Show starts at 2:00pm. Free event.

June 14: Secret Keeper (Mary Halvorson and Stephan Crump). Natalie’s Coal Fired Pizza, 5601 N High St.

Mary Halvorson’s probably my favorite jazz/avant-garde guitarist working right now. I was blown away the first time I saw her in duos with viola player Jessica Pavone at a show booked by Gerard Cox – see above – and I’ve been blown away every single time since, seeing her with Ingrid Laubrock in both Laubrock’s quintet at Barbes and an improvised trio with Tom Rainey at Issue Project Room, playing duets at The Stone, with Marc Ribot in Sun Ship, with Trevor Dunn’s Trio Convulsant at Bowery Poetry Club and Travis Laplante’s quartet at Shapeshifter Lab, and of course her own groups which I’ve seen from the Jazz Gallery to the Wexner Center for the Arts. So it’s a big deal to me she’s coming back to town.
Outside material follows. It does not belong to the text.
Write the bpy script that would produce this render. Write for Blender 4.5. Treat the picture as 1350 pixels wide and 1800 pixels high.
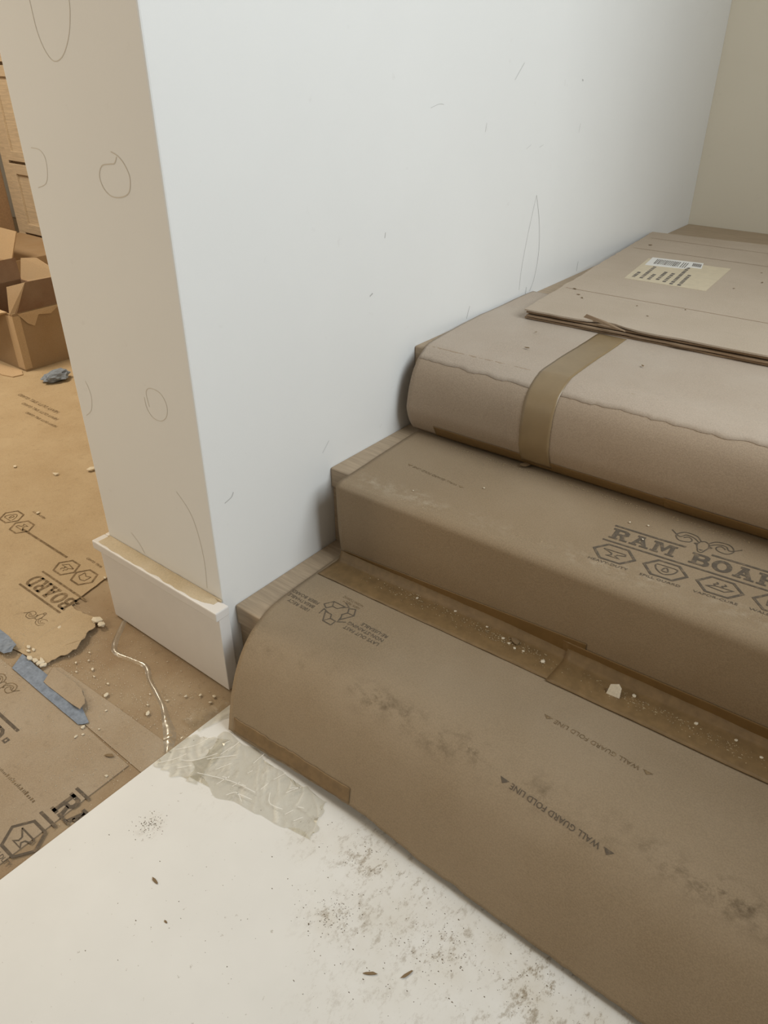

Her unique writing and guitar vocabulary can conjure everything from her longtime teacher Anthony Braxton to Derek Bailey to Horace Silver to Mingus. Over the years she’s developed a way of working with space and the decay of notes that almost puts me in mind of Eliane Radigue and Feldman. Her singular tone and attack haven’t changed so much as over the years they’ve had flash and excess stripped away. The renewed depth and spaciousness of her playing is most apparent in her new project, Secret Keeper, and she’s found a perfect foil in bassist Stephan Crump – this is dancing on air without a net.

I’m very glad to see Natalie’s – one of my favorite listening rooms in town – booking something like this and it’s the show I’m most excited for this week.